When Ricky realizes he must jump the border, I ask him if he wouldn’t mind Mexican Special Forces if they came over like this.

He had no issue.

Unfortunately, this is part where Ricky stopped playing with me.

Verdict on the campaign

If you ever wanted to be on the first floor of a wide-ranging conflict, this tour of explosions, guns, and grenades will get you there.

The graphics and combined features of Modern Warfare 2 for next generation consoles provides the most realistic combat experience for video games as possible.

The plot, partially built on headlines of yesterday, provides the ultimate what if scenario about missiles in the wild.

I highly recommend this campaign.

Multiplayer

Before I even had the chance to play the multiplayer, I got a call from Julian on Tuesday of the week of the release.

Julian is a barber, but he was a communications reconnaissance specialist for the infantry for the Marine Corps.

Months before this review was even conceived, I was going to ask my veteran and active-duty friends to play a series of video games.

Julian was among the first I contacted.

Julian recently finished the game that I assigned to him: Call of Duty’s Modern Warfare.

While Julian liked the game and finds it realistic, it seems he finds the multiplayer to be the most realistic part of Call of Duty.

This is where he and his fellow veteran friends gather to play.

Here, he and his friends employ the same tactics that they used during Afghanistan.

As Julian is talking, he says, I do this, because “I like to relive the moments.”

However, it is not without its own cost.

Julian describes how the same tactics and maneuvers would cause him to have “flashbacks”. Moments that leave him paralyzed, feeling as if he is reliving the moment itself.

I remember from when I used to live near him that he would not eat for periods of time due to flashbacks.

It made me think of what Ricky said.

I was skeptical that someone would be willing to relive the moments, but Julian was my prime example of the veracity of Ricky’s point of view.

Julian is who I was thinking about when I first turned on my console at midnight on October 28th when the multiplayer was released.

And it was not without merit.

This is the most realistic video game multiplayer that I have ever played.

It has your classic multiplayer games like Team Deathmatch, hardpoint, or domination.

Yet, its latest game modes are to be admired.

There is prisoner rescue, ground war, and ground war invasion.

One game mode in particular stands out, ground war.

Ground war is probably the most realistic multiplayer mode ever concocted for the Call of Duty franchise.

It takes 32 people and pins them against another 32 people.

You can use helicopters, an Abrams tank, and a stryker.

The objective of the game is to hold on to key locations for as long as you can in order to get 250 points.

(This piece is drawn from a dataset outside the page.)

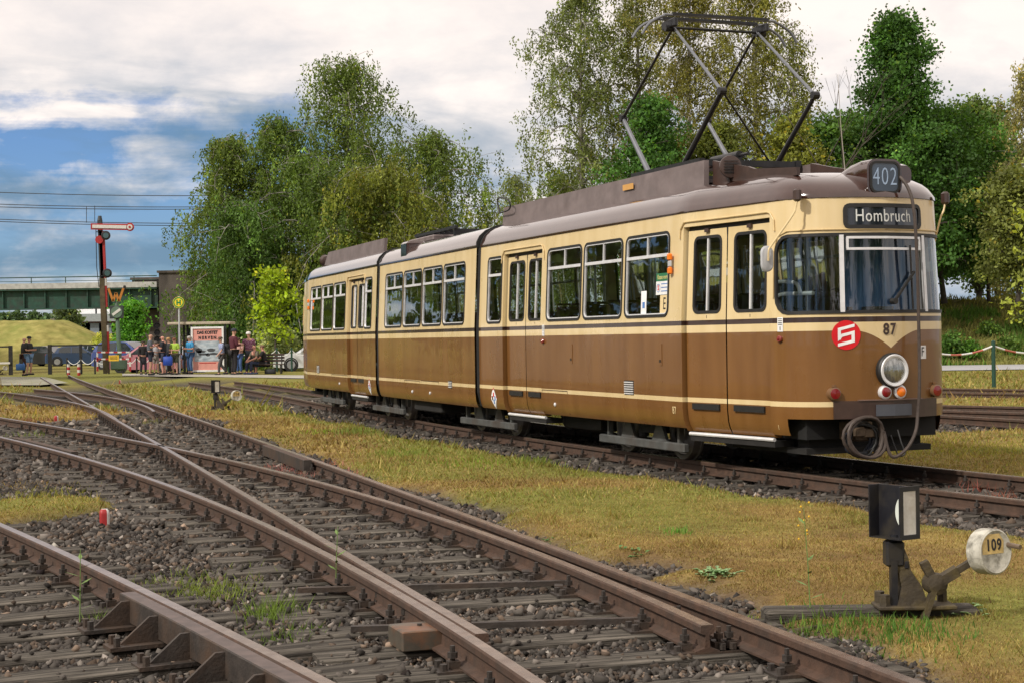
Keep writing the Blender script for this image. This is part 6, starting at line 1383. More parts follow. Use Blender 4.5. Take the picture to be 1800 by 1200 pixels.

When playing in this game mode, you feel the expansiveness of a full military force attempting to capture a small city.

It’s what Battlefield 2042 tried to do but Call of Duty did beyond effectively.

Verdict on Multiplayer

While Ricky and I both thought the campaign offered its dose of realistic combat, the multiplayer does that and more.

This is by far the craziest, coolest, and most immersive multiplayer that Call of Duty ever published.

If you are looking for endless amount of hours of gameplay, you will find it here.

I highly recommend the multiplayer.

Verdict on the game

While this game borders on reality, it is still fictional.

As Bubbles, whose military exploits can’t be shared, said, “To be honest, it doesn’t really depict s#&t, just in the scope of the fact that it’s a game.”

He points out that grenades aren’t easy to throw and don’t go as far as you think.

That these games don’t capture that element of time when a grenade lands near you or when an I.E.D. explodes next to you.

Bubbles still notes that the equipment and communication seem pretty accurate.

While Bubbles may have experienced the real Call of Duty as some of you may have, he still says, “Call of Duty is the most realistic military first person shooter” that he’s ever played.

This year’s is no exception.

This is the first next generation console game that is a must-have.